Old as celebrity is we have also to recognize its spread in recent years. Since the late 1980s we have had the creation of new celebrity magazines (Hello! 1989, OK! 1992) and a host of other glossy magazines in the 1990s; we have had the spread of satellite and cable television around the world we have had the internet. The flood of information assailing us is now quite ridiculous and celebrity has become an ever more important means of selling different products in this crowded market place.

The proliferation and antiquity of celebrity can make analyzing it hard. To what does the word refer? If so many people can become celebrities, of sorts, is not its meaning diluted? Moreover there are so many routes to celebrity, some of which entail personal greatness, talent and suffering, and others which appear less arduous and demanding. Another way of putting this is that celebrity is also clearly quite arbitrary, avoiding all sorts of wonderful, talented and great people.

And then there is the problem of using the term in the right way to talk about fame in different eras. When we talk about Barak Obama’s fame, or celebrity, these days, does it mean the same thing as Margaret Thatcher’s or Ronald Reagan’s in theirs? What about Churchill or Roosevelt’s? Gladstone or Wilberforce’s? What about Mandela, whose fame covers so many decades? How can we write about Dr Barnado’s self-publicising work, and present day public relations firms, in ways which accurately convey the similarities in their goals and methods but also recognizes the profound differences in the audiences, technologies, business models and institutions with which they worked?

I have no answers for these problems yet, just some inclinations. Olivier Dressen’s work on celebrity as a form of capital provides a useful framework for understanding how celebrity in one arena can bleed across into others. Importantly he insists that we have to distinguish celebrity capital from symbolic capital. It is easy to confuse the two, but the latter is about recognition, whereas celebrity is about recognisability.

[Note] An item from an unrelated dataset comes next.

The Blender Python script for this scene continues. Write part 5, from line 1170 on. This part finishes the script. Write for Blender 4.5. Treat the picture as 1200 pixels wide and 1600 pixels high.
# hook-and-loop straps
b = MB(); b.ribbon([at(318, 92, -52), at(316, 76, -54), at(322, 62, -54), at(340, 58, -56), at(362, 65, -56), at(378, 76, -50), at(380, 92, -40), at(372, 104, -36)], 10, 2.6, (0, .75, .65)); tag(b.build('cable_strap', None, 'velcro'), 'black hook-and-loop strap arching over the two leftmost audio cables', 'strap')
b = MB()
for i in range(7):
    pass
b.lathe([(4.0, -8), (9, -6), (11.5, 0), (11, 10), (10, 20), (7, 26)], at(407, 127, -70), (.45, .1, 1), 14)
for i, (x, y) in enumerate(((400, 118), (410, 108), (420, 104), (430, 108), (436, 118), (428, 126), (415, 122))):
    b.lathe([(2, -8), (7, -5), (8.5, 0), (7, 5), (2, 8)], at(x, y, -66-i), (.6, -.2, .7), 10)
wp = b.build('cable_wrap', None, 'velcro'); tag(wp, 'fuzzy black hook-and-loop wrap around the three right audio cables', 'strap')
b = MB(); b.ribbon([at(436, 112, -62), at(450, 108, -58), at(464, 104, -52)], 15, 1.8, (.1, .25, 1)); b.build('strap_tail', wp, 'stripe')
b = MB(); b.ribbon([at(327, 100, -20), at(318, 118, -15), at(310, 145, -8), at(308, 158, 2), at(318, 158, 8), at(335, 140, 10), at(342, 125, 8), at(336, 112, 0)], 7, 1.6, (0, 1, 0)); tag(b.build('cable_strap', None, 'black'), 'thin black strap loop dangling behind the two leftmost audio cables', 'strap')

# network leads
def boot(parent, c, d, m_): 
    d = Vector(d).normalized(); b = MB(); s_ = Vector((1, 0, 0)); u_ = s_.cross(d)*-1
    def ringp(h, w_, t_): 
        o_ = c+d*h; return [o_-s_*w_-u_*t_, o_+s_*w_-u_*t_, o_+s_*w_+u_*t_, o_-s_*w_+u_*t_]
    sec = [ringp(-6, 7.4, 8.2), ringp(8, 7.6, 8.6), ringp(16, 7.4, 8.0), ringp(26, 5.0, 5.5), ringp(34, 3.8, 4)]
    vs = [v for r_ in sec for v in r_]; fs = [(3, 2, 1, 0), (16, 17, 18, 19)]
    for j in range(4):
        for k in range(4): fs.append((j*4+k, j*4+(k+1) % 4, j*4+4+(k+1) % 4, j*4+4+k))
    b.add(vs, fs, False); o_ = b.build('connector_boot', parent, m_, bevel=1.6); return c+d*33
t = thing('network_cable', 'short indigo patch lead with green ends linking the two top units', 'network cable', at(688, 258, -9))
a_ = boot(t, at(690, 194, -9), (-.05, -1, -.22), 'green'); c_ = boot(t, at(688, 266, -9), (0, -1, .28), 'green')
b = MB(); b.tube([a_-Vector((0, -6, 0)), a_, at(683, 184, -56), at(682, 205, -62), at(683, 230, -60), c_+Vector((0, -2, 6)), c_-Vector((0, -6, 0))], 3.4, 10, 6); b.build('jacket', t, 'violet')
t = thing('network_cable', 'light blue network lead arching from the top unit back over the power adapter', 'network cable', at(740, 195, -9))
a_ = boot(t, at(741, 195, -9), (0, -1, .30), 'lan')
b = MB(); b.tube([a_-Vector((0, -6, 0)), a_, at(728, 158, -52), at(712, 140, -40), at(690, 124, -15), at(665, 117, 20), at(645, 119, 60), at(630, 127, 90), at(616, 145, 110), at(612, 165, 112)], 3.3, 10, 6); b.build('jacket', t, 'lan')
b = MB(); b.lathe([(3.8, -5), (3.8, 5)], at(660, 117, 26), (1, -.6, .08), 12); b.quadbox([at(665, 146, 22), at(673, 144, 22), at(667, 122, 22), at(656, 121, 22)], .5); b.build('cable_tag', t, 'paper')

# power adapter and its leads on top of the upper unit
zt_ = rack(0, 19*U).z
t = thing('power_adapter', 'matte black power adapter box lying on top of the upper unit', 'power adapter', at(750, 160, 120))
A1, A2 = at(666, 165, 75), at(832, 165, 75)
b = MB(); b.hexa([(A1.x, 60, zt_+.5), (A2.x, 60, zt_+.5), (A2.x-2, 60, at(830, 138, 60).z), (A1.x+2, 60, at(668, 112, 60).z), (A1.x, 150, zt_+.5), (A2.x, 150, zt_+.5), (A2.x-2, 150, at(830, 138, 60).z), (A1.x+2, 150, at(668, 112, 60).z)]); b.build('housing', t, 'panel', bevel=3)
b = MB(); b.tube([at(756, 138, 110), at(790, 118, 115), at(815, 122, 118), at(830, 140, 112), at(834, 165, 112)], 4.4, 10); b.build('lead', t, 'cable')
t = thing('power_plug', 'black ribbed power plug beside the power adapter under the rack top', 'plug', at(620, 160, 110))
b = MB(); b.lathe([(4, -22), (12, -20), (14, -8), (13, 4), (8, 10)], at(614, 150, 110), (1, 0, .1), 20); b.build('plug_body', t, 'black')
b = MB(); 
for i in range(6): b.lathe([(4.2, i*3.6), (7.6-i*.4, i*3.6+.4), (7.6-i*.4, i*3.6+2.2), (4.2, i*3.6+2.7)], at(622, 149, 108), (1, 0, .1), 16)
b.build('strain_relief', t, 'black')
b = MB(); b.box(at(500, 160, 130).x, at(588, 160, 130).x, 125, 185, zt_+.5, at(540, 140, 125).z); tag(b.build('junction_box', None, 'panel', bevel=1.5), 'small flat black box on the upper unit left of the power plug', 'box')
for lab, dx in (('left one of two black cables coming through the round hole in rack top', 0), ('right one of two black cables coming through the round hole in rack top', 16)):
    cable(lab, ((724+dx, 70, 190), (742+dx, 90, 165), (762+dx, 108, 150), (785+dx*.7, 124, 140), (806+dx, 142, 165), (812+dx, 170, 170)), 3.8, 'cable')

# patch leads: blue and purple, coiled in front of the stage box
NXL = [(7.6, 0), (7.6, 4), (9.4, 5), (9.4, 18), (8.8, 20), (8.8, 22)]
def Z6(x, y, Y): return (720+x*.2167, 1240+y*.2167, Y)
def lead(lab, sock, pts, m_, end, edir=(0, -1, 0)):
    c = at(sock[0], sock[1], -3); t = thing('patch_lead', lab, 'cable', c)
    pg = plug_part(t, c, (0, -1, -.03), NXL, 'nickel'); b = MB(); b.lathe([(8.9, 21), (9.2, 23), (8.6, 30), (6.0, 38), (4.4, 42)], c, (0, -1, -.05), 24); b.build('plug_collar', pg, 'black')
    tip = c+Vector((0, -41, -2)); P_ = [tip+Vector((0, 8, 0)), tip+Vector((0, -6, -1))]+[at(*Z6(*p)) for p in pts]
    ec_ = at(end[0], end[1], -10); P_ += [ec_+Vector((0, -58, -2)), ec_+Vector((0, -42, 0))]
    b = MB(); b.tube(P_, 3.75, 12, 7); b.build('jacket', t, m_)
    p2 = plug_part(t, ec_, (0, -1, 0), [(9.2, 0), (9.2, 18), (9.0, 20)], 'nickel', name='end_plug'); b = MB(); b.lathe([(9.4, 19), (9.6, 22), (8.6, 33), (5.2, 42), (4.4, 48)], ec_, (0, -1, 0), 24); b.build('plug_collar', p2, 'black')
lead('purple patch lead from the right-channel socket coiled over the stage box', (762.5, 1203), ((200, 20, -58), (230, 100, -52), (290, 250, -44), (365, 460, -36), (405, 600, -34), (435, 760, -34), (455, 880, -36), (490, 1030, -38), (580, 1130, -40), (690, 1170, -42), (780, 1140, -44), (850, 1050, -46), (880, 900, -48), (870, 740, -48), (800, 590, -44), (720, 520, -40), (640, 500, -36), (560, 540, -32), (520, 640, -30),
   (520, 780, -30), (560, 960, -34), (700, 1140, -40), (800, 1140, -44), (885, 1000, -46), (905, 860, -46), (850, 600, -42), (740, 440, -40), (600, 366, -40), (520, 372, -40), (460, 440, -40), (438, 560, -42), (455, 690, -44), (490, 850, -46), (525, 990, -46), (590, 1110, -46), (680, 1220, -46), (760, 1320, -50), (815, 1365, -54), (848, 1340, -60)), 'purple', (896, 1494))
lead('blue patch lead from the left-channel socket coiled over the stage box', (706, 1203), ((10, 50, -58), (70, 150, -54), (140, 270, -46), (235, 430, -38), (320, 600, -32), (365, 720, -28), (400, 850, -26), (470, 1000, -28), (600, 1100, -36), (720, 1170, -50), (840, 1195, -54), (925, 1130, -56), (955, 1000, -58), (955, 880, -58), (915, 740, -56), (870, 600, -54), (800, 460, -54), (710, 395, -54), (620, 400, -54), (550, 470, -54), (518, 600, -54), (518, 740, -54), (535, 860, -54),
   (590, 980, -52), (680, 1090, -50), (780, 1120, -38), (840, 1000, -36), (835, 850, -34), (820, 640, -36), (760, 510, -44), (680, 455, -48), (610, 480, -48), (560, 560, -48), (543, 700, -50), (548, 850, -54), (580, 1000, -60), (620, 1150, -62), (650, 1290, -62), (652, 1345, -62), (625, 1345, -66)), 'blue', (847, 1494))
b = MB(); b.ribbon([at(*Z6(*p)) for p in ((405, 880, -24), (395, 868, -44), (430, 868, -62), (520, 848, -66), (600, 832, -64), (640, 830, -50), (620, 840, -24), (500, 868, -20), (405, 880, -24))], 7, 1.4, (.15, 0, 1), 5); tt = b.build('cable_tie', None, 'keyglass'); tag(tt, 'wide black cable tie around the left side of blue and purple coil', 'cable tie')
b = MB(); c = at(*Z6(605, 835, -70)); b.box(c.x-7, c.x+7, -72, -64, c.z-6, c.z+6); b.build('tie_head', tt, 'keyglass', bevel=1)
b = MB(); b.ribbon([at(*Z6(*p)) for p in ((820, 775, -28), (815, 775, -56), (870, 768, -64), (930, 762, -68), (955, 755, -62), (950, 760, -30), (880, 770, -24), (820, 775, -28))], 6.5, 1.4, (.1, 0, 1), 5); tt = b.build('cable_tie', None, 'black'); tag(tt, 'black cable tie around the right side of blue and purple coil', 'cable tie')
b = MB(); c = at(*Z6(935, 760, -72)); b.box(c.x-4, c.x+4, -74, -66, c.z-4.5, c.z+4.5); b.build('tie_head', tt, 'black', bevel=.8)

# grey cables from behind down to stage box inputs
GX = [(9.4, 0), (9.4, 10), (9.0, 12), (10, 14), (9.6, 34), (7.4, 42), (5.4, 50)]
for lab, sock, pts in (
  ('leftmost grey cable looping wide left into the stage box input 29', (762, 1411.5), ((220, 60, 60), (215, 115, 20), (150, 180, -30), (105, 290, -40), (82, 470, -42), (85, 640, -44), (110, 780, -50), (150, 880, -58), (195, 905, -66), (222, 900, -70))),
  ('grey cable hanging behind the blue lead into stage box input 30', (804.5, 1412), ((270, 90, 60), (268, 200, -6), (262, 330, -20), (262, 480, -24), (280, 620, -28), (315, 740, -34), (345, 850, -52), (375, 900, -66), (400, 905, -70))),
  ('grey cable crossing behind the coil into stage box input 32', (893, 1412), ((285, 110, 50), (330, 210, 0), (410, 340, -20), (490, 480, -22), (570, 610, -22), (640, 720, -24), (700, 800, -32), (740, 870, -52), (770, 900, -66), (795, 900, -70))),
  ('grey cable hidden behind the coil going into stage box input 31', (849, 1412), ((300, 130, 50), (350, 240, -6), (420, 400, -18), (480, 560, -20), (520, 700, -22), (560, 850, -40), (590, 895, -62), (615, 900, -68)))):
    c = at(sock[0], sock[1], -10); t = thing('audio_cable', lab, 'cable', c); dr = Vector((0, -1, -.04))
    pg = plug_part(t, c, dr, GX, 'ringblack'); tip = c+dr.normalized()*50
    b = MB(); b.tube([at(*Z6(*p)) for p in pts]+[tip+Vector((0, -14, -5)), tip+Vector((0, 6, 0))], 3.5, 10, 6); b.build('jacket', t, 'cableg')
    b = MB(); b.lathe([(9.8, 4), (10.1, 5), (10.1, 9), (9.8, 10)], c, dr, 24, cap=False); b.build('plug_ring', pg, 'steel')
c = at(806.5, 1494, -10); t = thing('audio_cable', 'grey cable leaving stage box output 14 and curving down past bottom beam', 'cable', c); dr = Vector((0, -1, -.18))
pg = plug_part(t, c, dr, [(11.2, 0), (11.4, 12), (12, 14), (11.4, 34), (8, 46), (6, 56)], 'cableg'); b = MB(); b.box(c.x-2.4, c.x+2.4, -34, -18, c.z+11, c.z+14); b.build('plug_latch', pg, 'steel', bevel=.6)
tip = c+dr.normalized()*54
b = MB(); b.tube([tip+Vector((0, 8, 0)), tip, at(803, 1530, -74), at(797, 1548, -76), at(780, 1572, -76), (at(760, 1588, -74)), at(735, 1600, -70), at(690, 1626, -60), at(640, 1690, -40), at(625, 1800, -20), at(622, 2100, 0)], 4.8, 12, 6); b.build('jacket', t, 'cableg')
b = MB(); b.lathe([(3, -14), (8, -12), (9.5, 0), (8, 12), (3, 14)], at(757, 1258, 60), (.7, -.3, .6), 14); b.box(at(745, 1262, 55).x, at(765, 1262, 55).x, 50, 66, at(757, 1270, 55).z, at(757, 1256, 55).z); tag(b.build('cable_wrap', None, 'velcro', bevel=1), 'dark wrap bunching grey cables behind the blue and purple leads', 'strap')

With respect to the definition, I do not find Turner’s definition of a celebrity as someone whose personal life draws more attention than their professional life convincing. It does not, for me, explain the attention given to people like Usain Bolt relatively little of which is about his personal life and so much of which is about his extraordinary speed. And who is likely to be interested in Michael Buerk’s personal life, or David Attenborough’s, when their professions are interesting enough? Likewise Boorstin’s famous aphorism denies the achievements that can precede, and accompany, fame. I’m moving instead towards a definition that recognizes the role of an associated industry of agents, PR people and managers. This would mean defining celebrity as referring to people in the public eye whose presence / appearance is managed to earn money for other people.

I have no solution yet to the need to come up with more precise categories of celebrity, or those of avoiding writing about celebrity ahistorically or anachronistically. The best I can suggest is that we recognize the great variety and scales of fame, the different arenas in which they operate and the structures and institutions which mediate different public’s awareness of them. The challenge we face in tracing a history of interaction between fame and international development, which spans so much time, and so many social arenas is being able to trace the similarities, continuities and differences across so them.